# EXERCISE TASK
Where a line holds "scene", copy it.

# RECORDED INFORMATION
++++

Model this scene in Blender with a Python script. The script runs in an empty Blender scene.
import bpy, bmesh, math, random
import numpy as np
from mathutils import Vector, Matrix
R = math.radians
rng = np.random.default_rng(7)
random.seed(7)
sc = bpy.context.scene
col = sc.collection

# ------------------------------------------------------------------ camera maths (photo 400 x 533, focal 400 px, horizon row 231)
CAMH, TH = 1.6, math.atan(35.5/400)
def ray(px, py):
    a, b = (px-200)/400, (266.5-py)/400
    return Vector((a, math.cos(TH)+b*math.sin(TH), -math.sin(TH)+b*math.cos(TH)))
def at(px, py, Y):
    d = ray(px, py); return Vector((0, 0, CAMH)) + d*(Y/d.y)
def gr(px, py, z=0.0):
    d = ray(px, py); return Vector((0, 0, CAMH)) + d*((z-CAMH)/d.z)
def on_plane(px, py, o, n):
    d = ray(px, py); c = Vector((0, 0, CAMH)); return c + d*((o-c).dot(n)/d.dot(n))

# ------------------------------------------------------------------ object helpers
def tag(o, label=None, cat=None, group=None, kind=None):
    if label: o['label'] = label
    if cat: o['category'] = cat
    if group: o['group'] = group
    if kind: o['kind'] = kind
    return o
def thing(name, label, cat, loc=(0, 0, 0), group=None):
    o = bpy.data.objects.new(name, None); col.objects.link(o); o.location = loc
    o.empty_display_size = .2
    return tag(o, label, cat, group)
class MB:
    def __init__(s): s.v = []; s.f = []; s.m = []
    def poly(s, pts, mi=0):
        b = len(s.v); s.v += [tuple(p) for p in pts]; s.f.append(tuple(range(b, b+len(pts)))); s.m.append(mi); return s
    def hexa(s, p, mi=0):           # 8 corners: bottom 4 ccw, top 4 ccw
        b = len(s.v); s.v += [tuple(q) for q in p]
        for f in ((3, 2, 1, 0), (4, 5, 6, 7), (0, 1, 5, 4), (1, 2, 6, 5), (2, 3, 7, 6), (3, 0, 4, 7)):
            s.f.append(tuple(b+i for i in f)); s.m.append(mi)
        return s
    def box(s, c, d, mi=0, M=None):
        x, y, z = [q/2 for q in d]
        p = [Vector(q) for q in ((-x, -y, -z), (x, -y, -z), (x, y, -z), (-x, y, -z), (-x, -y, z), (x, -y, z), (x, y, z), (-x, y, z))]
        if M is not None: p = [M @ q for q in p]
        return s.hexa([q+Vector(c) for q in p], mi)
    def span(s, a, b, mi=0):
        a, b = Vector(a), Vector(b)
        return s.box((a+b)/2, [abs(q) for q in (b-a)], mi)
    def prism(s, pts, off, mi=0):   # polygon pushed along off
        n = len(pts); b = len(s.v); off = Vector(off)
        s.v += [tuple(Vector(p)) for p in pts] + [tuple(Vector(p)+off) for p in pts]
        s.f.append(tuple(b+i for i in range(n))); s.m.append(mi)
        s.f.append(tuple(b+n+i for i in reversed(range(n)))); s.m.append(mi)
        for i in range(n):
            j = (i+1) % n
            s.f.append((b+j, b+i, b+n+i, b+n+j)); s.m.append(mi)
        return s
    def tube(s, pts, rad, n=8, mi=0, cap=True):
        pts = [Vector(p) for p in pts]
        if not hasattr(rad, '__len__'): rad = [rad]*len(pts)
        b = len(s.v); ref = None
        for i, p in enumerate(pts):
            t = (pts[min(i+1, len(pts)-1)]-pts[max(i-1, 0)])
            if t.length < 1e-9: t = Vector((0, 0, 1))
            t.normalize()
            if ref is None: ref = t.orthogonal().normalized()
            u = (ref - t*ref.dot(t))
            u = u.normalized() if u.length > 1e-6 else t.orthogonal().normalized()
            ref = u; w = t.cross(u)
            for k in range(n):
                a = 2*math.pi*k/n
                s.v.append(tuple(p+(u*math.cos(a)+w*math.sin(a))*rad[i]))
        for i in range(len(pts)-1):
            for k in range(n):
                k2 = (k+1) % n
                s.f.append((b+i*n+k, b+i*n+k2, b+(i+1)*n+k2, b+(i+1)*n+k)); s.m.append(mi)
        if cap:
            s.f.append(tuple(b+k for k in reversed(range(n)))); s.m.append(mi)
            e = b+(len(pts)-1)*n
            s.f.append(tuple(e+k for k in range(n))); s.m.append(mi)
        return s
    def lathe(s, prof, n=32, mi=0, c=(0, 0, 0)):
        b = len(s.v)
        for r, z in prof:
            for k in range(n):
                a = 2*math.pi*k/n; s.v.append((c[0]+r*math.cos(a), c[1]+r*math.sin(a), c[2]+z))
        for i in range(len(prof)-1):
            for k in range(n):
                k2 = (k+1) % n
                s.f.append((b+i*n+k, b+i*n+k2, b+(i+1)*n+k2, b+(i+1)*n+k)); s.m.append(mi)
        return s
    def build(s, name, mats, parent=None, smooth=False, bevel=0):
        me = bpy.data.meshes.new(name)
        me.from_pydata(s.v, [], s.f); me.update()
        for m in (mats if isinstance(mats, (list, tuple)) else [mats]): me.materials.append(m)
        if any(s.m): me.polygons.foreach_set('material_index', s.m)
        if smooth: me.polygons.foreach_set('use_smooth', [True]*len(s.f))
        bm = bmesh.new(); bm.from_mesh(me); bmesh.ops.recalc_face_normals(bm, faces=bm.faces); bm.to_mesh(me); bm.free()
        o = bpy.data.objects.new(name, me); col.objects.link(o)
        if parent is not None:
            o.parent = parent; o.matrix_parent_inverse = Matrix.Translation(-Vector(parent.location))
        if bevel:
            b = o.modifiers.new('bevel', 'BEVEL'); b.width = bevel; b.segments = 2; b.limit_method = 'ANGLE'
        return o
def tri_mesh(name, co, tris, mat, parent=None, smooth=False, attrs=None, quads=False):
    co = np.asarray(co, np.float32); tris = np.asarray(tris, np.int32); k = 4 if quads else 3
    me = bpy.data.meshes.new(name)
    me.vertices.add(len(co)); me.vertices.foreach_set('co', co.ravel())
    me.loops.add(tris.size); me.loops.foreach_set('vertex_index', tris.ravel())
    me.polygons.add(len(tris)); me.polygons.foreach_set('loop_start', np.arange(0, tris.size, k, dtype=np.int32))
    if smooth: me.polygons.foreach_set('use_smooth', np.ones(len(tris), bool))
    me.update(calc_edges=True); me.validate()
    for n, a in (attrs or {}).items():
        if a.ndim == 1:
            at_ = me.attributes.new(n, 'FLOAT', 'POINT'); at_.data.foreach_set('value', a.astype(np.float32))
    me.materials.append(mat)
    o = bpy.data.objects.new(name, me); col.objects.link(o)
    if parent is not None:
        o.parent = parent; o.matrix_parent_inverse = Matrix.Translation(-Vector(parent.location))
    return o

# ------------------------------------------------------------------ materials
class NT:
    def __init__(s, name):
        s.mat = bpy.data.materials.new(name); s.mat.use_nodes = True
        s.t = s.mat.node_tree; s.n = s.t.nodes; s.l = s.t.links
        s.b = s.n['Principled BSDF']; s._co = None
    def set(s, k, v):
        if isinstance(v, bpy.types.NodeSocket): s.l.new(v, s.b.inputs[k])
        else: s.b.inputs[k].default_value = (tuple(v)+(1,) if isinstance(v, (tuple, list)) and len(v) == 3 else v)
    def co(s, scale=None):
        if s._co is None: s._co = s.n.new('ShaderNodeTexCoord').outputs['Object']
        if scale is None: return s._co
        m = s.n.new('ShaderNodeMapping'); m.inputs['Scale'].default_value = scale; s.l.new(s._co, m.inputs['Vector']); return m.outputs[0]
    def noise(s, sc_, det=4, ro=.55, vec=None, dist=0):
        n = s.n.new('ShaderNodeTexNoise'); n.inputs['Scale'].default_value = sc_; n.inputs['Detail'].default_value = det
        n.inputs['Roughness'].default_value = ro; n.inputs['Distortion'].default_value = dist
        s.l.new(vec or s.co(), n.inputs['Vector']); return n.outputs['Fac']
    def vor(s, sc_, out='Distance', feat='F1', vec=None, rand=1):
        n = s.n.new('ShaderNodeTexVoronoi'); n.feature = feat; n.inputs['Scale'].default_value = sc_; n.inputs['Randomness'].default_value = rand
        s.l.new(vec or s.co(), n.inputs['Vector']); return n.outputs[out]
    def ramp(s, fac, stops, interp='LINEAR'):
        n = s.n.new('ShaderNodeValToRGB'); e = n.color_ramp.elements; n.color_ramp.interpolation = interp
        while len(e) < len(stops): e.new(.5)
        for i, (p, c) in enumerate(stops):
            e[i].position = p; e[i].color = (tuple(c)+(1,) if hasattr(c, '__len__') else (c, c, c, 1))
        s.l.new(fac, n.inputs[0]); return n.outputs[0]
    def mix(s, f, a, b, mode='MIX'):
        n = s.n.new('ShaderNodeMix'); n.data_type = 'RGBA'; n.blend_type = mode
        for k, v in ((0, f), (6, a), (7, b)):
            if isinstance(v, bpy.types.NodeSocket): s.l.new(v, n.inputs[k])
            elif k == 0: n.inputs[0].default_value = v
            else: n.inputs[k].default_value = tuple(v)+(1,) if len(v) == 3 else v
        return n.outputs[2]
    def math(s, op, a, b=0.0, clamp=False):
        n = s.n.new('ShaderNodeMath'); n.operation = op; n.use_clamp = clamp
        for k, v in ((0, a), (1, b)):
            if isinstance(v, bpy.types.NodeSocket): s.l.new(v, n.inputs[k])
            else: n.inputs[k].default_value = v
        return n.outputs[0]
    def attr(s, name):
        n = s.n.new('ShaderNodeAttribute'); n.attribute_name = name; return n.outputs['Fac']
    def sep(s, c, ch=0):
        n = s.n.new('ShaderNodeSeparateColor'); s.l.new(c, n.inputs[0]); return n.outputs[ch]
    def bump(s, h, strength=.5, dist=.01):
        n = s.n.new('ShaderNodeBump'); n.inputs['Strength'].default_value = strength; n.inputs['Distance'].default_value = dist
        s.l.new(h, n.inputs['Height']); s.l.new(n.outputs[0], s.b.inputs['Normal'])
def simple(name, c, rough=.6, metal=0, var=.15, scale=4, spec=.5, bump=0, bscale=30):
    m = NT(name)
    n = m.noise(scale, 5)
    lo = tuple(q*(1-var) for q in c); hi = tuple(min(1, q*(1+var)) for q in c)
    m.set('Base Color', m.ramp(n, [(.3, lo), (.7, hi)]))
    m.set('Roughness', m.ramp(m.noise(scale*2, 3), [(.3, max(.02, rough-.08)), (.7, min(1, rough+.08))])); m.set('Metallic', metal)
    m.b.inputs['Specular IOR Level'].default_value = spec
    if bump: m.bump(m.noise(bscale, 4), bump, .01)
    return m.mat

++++

# FULL OUTPUT
Model this scene in Blender with a Python script. The script runs in an empty Blender scene.
sc = bpy.context.scene